The interesting feature in relation to declining volumes of world trade is the progressive increase in trade restrictions imposed by G-20 members since 2012, that is, inversely proportional to world trade growth. The WTO computes the total number of restrictive measures — at 145 from mid-October 2015 to mid-May 2016, these reached an all-time high in 2018-19. The reasons why world trade never recovered its pre-crisis levels are many — structural changes induced by demography, low productivity and secular stagnation in advanced economies, the changing nature of global manufacturing and restructured supply chains, technology shifts, and so on. But the adverse effect of increased trade barriers upon exports and imports is undoubted.

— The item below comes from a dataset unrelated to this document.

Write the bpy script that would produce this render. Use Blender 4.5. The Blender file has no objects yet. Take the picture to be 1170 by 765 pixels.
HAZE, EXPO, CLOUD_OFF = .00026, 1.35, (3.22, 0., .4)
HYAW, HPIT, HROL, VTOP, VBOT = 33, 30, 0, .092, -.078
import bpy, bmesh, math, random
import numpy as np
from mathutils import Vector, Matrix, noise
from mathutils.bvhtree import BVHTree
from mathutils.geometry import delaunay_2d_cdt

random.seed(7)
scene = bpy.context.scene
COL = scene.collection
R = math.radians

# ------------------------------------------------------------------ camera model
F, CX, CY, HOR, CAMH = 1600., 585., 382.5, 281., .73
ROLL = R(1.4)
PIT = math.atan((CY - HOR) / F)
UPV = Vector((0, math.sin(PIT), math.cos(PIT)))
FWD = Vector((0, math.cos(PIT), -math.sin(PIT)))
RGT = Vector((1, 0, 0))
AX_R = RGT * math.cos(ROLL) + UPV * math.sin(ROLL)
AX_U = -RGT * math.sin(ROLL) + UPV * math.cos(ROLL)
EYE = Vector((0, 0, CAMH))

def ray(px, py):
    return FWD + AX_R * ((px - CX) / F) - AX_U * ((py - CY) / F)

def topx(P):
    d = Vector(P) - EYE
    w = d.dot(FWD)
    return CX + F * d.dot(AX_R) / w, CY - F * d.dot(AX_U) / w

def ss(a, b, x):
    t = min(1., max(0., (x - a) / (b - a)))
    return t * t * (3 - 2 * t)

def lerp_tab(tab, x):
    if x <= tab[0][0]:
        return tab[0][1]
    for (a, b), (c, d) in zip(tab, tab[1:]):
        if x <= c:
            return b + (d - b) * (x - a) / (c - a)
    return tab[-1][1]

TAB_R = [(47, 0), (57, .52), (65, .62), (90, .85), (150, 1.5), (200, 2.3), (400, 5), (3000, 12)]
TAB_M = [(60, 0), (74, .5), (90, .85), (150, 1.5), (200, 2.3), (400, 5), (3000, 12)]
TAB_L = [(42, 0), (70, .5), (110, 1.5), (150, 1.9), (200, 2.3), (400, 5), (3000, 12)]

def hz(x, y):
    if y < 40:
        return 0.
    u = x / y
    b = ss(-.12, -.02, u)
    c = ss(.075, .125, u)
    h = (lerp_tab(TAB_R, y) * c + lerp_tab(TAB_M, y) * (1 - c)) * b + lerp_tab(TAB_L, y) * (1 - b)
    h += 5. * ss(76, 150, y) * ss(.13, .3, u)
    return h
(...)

It is unfortunate that the world’s largest nations fail to see this. The captive hold of trade protection to combat domestic depression and high unemployment — beggar-thy-neighbour trade policies that temporarily benefit the endorsing country but harm trading partners — is proving counterproductive. Worse, this is threatening to spill over into competitive currency devaluation as the US mulls weakening the dollar to spur its exports. Trump hopes its import barriers will force China into agreement on liberalizing its trade policies, leading to their eventual removal. These talks are on a bilateral basis. The G-20 leaders’ meeting in Japan last month was unable to resolve the US-China trade impasse. The US has shifted towards bilateralism in trade matters elsewhere too, undermining the multilateral framework built since Bretton Woods. Global growth is the chief casualty of the weakened multilateralism in global trade, capital and labour flows. Many countries, including India, still have to reap the full benefits of free trade.

The weak economic cooperation observed today contrasts with the joint cross-country efforts seen at the time of Bretton Woods. The latter aimed to revive the world economy; the former is actually pulling it down. This raises the question as to who exactly safeguards global economic objectives in the current times. In a somewhat different but equally concerning context, the G-20 arose to be the premier forum for global economic cooperation to combat the 2008 crisis shock and forestall a worldwide recession. Since then, the G-20’s effectiveness has steadily diminished as national interests dominate, eluding consensus and cooperation at the forum. At its leaders’ summit in Argentina last year, even the G-20’s steadfast commitment to “fighting protectionism” yielded to “strive to realise a free, fair, non-discriminatory, transparent, predictable and stable trade and investment environment, to keep our markets open”. After 75 years of Bretton Woods, the turn from multilateral cooperation is notable as is its drag upon the global economy.